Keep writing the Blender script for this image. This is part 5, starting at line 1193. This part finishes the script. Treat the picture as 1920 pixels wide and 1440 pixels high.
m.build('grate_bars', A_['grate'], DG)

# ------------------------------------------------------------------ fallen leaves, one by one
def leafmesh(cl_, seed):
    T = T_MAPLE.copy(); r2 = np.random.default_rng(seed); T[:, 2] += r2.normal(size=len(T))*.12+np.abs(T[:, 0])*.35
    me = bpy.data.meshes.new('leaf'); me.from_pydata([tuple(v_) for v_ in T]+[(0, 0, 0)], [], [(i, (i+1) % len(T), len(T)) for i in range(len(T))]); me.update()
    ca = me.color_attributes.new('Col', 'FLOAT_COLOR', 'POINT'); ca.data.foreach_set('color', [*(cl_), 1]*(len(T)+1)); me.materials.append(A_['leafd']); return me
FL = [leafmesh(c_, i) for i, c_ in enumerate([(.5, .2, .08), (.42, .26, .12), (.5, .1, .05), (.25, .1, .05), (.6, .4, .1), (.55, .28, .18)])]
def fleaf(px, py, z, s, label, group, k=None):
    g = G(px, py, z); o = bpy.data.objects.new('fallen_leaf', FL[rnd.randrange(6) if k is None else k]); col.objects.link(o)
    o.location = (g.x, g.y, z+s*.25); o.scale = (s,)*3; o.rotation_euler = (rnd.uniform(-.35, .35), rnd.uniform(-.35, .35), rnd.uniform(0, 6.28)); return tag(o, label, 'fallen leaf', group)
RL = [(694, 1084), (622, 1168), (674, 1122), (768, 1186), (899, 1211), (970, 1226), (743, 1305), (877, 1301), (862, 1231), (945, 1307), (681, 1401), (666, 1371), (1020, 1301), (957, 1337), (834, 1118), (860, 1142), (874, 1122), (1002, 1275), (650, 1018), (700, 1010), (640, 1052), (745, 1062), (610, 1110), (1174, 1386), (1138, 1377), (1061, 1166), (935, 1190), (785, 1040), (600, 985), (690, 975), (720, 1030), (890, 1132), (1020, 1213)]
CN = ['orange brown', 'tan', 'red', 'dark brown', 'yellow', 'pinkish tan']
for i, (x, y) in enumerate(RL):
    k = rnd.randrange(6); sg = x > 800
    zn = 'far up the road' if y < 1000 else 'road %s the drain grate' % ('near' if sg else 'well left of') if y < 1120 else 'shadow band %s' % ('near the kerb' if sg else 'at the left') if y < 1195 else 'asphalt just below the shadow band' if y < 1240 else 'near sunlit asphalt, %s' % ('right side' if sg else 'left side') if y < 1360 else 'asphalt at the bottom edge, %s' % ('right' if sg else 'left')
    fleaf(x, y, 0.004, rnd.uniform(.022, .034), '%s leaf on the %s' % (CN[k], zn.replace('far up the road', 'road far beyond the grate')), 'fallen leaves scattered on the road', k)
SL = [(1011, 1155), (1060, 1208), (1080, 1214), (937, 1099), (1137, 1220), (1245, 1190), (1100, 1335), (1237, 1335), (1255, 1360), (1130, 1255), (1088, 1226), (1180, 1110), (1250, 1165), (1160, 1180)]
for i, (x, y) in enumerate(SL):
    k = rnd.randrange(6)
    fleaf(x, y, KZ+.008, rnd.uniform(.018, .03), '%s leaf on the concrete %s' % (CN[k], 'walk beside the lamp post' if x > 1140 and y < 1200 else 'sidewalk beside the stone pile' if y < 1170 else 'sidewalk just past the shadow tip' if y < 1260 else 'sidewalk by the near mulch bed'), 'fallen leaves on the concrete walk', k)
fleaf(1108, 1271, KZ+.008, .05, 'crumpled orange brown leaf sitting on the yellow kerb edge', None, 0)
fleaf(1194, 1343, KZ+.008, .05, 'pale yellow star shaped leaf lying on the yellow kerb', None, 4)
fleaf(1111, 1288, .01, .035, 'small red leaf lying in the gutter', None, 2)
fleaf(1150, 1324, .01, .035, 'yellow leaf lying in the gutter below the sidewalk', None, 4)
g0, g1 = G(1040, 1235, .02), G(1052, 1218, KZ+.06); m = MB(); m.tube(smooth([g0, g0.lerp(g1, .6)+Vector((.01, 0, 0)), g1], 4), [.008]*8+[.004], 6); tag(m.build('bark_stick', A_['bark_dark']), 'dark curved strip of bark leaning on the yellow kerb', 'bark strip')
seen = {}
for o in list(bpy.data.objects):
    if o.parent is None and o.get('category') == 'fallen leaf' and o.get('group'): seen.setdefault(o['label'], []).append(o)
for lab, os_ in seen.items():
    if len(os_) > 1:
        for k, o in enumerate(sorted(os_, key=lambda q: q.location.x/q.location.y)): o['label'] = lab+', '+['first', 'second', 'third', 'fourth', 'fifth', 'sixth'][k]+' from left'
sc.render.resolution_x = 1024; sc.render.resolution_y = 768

:: WHAT IS NEEDED ::
Write out the full listing, keeping every line exactly as it is.

:: WORKED SOLUTION ::
Keep writing the Blender script for this image. This is part 5, starting at line 1193. This part finishes the script. Treat the picture as 1920 pixels wide and 1440 pixels high.
m.build('grate_bars', A_['grate'], DG)

# ------------------------------------------------------------------ fallen leaves, one by one
def leafmesh(cl_, seed):
    T = T_MAPLE.copy(); r2 = np.random.default_rng(seed); T[:, 2] += r2.normal(size=len(T))*.12+np.abs(T[:, 0])*.35
    me = bpy.data.meshes.new('leaf'); me.from_pydata([tuple(v_) for v_ in T]+[(0, 0, 0)], [], [(i, (i+1) % len(T), len(T)) for i in range(len(T))]); me.update()
    ca = me.color_attributes.new('Col', 'FLOAT_COLOR', 'POINT'); ca.data.foreach_set('color', [*(cl_), 1]*(len(T)+1)); me.materials.append(A_['leafd']); return me
FL = [leafmesh(c_, i) for i, c_ in enumerate([(.5, .2, .08), (.42, .26, .12), (.5, .1, .05), (.25, .1, .05), (.6, .4, .1), (.55, .28, .18)])]
def fleaf(px, py, z, s, label, group, k=None):
    g = G(px, py, z); o = bpy.data.objects.new('fallen_leaf', FL[rnd.randrange(6) if k is None else k]); col.objects.link(o)
    o.location = (g.x, g.y, z+s*.25); o.scale = (s,)*3; o.rotation_euler = (rnd.uniform(-.35, .35), rnd.uniform(-.35, .35), rnd.uniform(0, 6.28)); return tag(o, label, 'fallen leaf', group)
RL = [(694, 1084), (622, 1168), (674, 1122), (768, 1186), (899, 1211), (970, 1226), (743, 1305), (877, 1301), (862, 1231), (945, 1307), (681, 1401), (666, 1371), (1020, 1301), (957, 1337), (834, 1118), (860, 1142), (874, 1122), (1002, 1275), (650, 1018), (700, 1010), (640, 1052), (745, 1062), (610, 1110), (1174, 1386), (1138, 1377), (1061, 1166), (935, 1190), (785, 1040), (600, 985), (690, 975), (720, 1030), (890, 1132), (1020, 1213)]
CN = ['orange brown', 'tan', 'red', 'dark brown', 'yellow', 'pinkish tan']
for i, (x, y) in enumerate(RL):
    k = rnd.randrange(6); sg = x > 800
    zn = 'far up the road' if y < 1000 else 'road %s the drain grate' % ('near' if sg else 'well left of') if y < 1120 else 'shadow band %s' % ('near the kerb' if sg else 'at the left') if y < 1195 else 'asphalt just below the shadow band' if y < 1240 else 'near sunlit asphalt, %s' % ('right side' if sg else 'left side') if y < 1360 else 'asphalt at the bottom edge, %s' % ('right' if sg else 'left')
    fleaf(x, y, 0.004, rnd.uniform(.022, .034), '%s leaf on the %s' % (CN[k], zn.replace('far up the road', 'road far beyond the grate')), 'fallen leaves scattered on the road', k)
SL = [(1011, 1155), (1060, 1208), (1080, 1214), (937, 1099), (1137, 1220), (1245, 1190), (1100, 1335), (1237, 1335), (1255, 1360), (1130, 1255), (1088, 1226), (1180, 1110), (1250, 1165), (1160, 1180)]
for i, (x, y) in enumerate(SL):
    k = rnd.randrange(6)
    fleaf(x, y, KZ+.008, rnd.uniform(.018, .03), '%s leaf on the concrete %s' % (CN[k], 'walk beside the lamp post' if x > 1140 and y < 1200 else 'sidewalk beside the stone pile' if y < 1170 else 'sidewalk just past the shadow tip' if y < 1260 else 'sidewalk by the near mulch bed'), 'fallen leaves on the concrete walk', k)
fleaf(1108, 1271, KZ+.008, .05, 'crumpled orange brown leaf sitting on the yellow kerb edge', None, 0)
fleaf(1194, 1343, KZ+.008, .05, 'pale yellow star shaped leaf lying on the yellow kerb', None, 4)
fleaf(1111, 1288, .01, .035, 'small red leaf lying in the gutter', None, 2)
fleaf(1150, 1324, .01, .035, 'yellow leaf lying in the gutter below the sidewalk', None, 4)
g0, g1 = G(1040, 1235, .02), G(1052, 1218, KZ+.06); m = MB(); m.tube(smooth([g0, g0.lerp(g1, .6)+Vector((.01, 0, 0)), g1], 4), [.008]*8+[.004], 6); tag(m.build('bark_stick', A_['bark_dark']), 'dark curved strip of bark leaning on the yellow kerb', 'bark strip')
seen = {}
for o in list(bpy.data.objects):
    if o.parent is None and o.get('category') == 'fallen leaf' and o.get('group'): seen.setdefault(o['label'], []).append(o)
for lab, os_ in seen.items():
    if len(os_) > 1:
        for k, o in enumerate(sorted(os_, key=lambda q: q.location.x/q.location.y)): o['label'] = lab+', '+['first', 'second', 'third', 'fourth', 'fifth', 'sixth'][k]+' from left'
sc.render.resolution_x = 1024; sc.render.resolution_y = 768